▶ _Task to carry out_:
State how many lines of the entries hold the string "Blender". Reply with the number alone.

▶ _Records to process_:
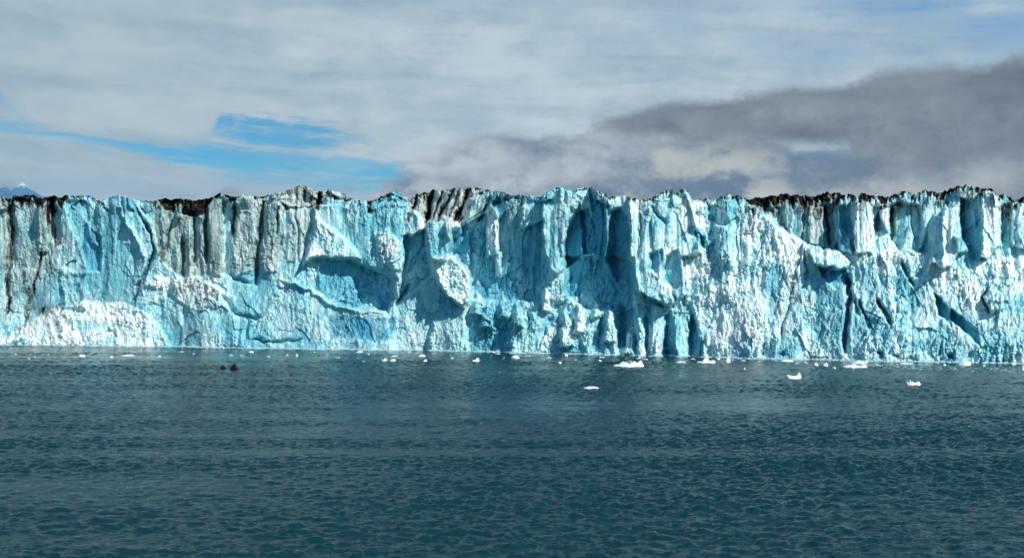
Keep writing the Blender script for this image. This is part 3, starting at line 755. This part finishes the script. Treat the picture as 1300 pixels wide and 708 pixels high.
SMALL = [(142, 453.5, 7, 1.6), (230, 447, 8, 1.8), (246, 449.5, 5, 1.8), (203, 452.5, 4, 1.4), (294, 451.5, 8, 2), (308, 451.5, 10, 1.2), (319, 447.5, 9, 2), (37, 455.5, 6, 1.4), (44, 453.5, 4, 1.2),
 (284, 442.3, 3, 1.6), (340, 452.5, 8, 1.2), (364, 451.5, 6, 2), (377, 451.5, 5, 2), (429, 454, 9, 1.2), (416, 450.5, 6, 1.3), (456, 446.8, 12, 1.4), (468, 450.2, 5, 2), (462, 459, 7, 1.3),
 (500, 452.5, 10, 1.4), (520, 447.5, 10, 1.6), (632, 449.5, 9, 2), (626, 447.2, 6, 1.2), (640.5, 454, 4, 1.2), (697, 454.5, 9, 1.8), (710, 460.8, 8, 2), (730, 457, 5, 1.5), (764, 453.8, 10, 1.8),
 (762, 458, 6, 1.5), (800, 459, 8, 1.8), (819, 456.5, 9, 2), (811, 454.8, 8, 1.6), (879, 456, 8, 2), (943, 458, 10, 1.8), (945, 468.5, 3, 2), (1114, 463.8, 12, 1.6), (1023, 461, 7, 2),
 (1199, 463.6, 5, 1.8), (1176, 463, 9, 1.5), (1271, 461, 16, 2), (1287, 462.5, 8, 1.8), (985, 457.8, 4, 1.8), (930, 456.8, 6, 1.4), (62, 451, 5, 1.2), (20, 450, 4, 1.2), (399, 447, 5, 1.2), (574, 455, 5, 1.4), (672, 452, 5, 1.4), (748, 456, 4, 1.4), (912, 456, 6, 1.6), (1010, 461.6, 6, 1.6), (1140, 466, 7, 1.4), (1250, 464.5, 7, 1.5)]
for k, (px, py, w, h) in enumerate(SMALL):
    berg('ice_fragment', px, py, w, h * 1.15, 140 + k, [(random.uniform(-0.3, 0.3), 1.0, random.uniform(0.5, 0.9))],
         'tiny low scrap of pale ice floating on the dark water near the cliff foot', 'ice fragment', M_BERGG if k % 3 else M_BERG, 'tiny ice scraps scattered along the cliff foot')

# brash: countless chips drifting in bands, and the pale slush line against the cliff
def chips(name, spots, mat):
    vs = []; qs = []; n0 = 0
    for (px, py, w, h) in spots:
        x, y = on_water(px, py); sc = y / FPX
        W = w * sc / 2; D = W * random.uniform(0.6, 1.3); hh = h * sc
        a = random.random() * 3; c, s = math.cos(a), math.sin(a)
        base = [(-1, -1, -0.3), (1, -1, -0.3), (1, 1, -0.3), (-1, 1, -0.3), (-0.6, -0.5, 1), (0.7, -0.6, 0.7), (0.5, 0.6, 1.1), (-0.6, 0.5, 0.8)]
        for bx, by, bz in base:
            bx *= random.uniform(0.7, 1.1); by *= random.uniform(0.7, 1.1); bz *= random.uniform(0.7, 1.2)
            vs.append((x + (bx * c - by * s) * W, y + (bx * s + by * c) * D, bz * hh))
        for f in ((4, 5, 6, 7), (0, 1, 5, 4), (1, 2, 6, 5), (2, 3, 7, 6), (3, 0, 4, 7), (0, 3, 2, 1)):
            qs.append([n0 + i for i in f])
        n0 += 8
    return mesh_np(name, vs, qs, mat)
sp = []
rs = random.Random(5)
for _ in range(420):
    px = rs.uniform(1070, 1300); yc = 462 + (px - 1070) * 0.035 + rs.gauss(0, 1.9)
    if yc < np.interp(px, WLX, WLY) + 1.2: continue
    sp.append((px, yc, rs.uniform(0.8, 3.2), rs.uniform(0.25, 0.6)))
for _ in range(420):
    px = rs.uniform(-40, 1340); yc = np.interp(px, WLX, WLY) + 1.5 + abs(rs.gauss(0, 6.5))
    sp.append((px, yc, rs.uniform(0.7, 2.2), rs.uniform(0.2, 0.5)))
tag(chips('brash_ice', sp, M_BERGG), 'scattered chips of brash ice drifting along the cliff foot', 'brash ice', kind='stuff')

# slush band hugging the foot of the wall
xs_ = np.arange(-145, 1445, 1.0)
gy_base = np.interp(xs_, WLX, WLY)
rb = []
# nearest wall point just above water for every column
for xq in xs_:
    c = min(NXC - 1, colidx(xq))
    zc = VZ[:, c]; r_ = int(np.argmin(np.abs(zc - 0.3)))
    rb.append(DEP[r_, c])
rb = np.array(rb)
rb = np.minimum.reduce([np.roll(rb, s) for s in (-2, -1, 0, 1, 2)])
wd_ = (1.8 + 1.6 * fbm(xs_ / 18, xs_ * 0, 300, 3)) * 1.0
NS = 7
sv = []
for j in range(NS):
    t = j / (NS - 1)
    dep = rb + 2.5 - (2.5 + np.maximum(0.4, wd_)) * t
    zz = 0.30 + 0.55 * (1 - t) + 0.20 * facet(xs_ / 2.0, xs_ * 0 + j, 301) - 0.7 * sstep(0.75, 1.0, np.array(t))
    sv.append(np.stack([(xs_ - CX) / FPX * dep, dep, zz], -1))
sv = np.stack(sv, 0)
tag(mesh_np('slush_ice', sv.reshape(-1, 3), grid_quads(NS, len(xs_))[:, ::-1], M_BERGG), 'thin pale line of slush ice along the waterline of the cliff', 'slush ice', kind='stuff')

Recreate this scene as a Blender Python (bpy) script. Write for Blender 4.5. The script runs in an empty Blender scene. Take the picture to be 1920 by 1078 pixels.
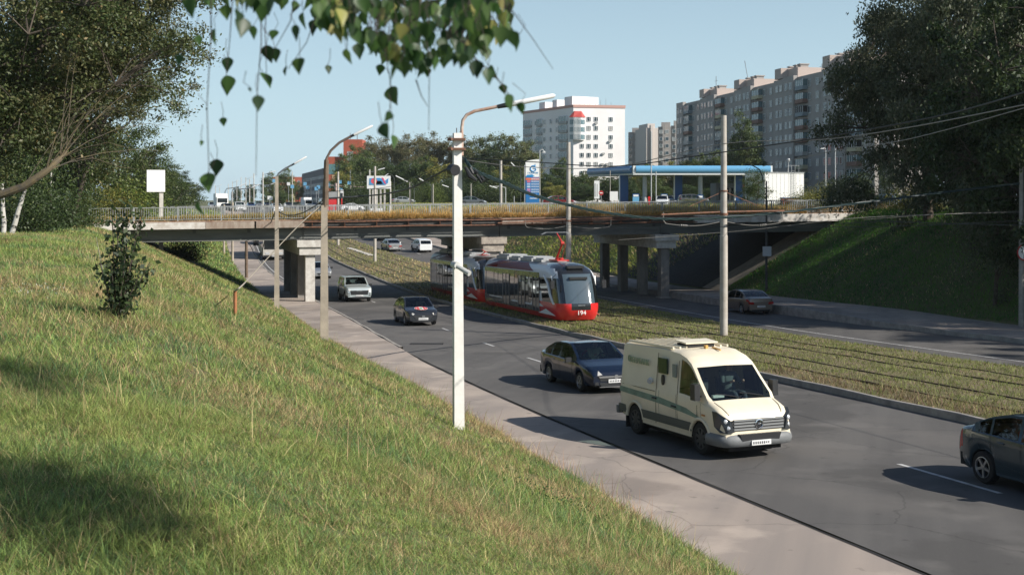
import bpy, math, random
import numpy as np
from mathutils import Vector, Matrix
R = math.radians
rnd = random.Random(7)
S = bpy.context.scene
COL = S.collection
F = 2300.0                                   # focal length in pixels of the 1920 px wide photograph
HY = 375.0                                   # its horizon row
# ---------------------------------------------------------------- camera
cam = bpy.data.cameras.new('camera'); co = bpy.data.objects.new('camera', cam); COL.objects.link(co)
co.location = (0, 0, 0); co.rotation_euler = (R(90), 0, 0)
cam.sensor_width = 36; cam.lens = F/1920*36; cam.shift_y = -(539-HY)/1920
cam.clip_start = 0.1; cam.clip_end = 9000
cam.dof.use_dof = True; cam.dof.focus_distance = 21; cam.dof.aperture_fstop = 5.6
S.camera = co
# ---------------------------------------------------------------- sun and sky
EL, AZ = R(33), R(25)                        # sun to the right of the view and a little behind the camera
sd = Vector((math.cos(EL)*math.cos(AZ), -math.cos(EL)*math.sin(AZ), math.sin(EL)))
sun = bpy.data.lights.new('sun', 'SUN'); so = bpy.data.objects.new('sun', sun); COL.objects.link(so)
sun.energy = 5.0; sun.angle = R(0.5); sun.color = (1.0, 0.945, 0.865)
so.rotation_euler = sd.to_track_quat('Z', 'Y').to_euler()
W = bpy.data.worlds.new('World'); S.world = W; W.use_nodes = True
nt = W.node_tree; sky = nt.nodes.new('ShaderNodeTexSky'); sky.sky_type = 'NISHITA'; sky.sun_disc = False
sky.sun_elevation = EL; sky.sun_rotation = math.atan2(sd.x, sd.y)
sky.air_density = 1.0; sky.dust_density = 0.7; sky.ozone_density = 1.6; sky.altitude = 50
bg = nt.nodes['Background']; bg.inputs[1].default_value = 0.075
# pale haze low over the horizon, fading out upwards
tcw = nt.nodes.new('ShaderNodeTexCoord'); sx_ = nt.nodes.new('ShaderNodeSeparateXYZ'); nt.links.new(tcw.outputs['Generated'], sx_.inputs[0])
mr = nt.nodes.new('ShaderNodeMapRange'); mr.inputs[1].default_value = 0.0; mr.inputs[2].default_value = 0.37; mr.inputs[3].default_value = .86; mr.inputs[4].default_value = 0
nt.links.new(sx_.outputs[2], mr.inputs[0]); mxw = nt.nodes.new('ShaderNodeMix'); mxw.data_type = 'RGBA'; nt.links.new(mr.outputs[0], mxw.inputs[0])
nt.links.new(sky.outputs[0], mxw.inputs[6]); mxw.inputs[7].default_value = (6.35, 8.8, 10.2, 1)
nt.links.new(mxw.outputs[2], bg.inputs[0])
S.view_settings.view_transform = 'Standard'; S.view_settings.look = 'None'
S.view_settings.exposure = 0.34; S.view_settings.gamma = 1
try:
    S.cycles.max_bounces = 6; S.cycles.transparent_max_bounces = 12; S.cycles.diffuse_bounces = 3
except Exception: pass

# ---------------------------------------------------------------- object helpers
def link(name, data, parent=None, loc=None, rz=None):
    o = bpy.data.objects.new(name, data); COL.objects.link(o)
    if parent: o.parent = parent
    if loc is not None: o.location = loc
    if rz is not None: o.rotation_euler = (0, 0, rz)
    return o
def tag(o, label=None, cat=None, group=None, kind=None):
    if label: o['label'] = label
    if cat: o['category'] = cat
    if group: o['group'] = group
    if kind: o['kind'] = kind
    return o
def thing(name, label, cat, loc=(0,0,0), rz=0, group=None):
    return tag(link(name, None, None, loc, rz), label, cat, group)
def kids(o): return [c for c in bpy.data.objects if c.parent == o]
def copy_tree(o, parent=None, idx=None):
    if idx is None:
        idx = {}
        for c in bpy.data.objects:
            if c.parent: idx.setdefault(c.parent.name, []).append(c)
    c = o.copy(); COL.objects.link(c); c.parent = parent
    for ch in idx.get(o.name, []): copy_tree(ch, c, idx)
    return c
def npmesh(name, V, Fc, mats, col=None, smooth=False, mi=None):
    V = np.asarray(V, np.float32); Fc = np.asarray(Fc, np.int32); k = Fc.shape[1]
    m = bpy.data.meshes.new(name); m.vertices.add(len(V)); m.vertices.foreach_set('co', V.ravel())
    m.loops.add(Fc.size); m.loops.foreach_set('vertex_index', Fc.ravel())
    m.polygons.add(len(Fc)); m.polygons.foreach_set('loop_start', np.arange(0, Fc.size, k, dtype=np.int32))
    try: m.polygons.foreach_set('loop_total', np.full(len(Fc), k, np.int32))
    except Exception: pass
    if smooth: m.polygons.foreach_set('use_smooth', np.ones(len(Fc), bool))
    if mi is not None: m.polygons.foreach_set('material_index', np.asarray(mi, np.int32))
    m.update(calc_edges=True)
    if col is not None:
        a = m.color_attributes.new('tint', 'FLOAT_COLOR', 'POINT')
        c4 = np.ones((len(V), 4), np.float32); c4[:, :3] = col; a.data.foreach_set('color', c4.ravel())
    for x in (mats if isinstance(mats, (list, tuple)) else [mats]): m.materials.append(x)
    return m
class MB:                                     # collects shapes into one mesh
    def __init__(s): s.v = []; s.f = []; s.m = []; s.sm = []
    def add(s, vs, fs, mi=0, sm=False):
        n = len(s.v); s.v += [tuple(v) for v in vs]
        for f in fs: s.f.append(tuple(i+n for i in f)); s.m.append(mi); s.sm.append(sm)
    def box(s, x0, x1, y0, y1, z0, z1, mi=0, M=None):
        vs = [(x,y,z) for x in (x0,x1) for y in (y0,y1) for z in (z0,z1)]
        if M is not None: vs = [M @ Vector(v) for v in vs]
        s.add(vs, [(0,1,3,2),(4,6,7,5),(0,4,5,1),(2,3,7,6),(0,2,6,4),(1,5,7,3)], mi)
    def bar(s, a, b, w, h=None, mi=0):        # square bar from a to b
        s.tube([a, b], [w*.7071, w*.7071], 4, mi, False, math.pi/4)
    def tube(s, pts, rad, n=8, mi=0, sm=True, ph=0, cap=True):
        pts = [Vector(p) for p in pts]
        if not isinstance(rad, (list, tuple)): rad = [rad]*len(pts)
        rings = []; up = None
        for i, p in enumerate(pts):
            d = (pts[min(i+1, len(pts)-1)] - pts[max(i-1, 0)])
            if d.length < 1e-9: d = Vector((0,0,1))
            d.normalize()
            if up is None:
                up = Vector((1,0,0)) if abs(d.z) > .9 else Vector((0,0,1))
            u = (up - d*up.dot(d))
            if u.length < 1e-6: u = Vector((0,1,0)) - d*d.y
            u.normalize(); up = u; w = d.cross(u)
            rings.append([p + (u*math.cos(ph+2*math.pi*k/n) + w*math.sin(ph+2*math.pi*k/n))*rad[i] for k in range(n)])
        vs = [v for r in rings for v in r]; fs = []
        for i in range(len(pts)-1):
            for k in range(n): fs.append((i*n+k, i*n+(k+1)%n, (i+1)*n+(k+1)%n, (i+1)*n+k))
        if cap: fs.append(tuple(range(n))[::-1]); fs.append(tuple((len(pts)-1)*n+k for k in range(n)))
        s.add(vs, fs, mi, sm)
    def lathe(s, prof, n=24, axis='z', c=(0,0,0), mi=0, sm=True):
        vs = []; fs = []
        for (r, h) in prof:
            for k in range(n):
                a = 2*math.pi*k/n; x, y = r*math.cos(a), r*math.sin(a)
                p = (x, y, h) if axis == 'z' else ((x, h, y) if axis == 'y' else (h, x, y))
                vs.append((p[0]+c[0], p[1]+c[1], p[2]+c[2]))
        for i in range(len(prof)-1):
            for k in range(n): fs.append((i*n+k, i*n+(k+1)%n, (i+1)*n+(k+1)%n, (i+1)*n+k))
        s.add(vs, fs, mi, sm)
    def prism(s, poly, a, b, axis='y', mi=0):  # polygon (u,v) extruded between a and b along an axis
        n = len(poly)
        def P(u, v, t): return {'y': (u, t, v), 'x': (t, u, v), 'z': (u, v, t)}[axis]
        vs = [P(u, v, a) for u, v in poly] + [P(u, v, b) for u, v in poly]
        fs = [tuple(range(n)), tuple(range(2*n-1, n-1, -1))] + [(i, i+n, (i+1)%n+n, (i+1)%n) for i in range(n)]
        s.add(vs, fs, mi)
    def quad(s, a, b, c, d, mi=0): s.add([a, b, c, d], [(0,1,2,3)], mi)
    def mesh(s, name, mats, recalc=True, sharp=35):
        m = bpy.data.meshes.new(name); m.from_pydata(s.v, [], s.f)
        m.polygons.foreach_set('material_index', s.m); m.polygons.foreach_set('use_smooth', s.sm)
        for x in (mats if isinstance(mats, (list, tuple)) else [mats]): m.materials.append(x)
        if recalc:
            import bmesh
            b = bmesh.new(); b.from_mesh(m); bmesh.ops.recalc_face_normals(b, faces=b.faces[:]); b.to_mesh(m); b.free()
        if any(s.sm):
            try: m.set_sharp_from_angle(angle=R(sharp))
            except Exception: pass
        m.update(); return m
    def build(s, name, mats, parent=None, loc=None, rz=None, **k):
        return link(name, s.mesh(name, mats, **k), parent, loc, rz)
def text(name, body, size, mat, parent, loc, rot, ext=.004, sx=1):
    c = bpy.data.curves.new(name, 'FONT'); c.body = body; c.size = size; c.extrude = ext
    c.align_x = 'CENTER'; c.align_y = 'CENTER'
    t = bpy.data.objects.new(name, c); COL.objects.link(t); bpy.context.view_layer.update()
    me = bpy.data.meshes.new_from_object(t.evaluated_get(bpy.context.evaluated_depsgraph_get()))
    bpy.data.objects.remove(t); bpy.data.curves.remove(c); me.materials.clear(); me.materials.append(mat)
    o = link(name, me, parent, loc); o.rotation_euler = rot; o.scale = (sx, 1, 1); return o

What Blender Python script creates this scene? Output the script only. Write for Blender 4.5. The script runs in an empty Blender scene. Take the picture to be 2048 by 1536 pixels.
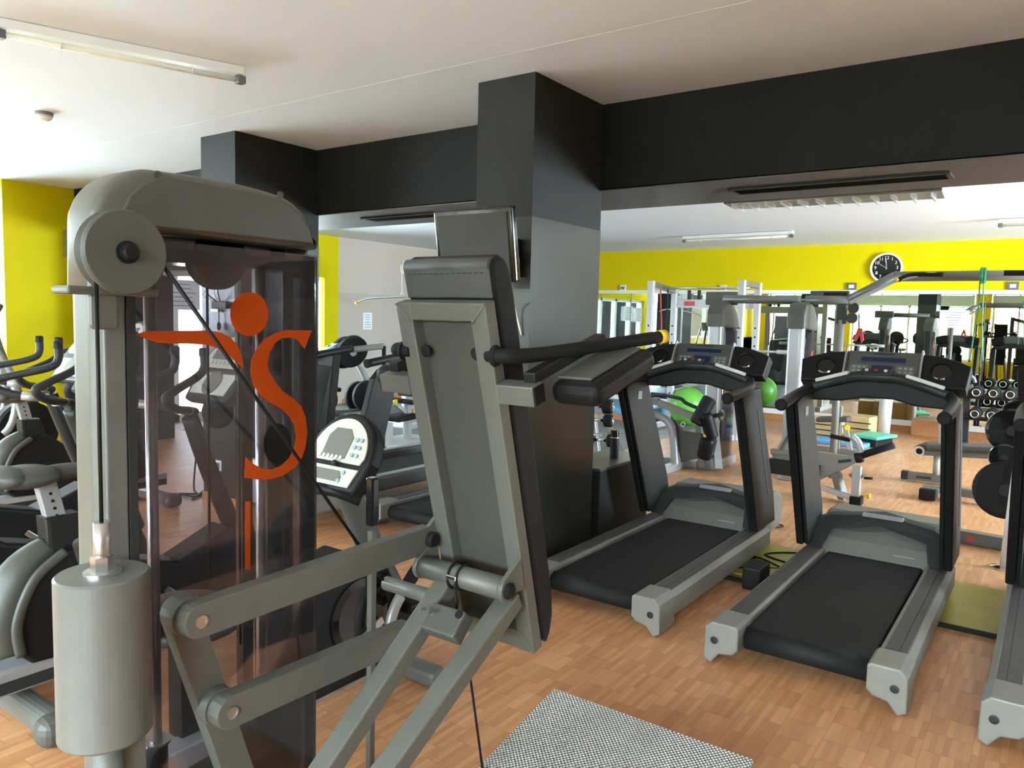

▶ _Result of this exercise_:
3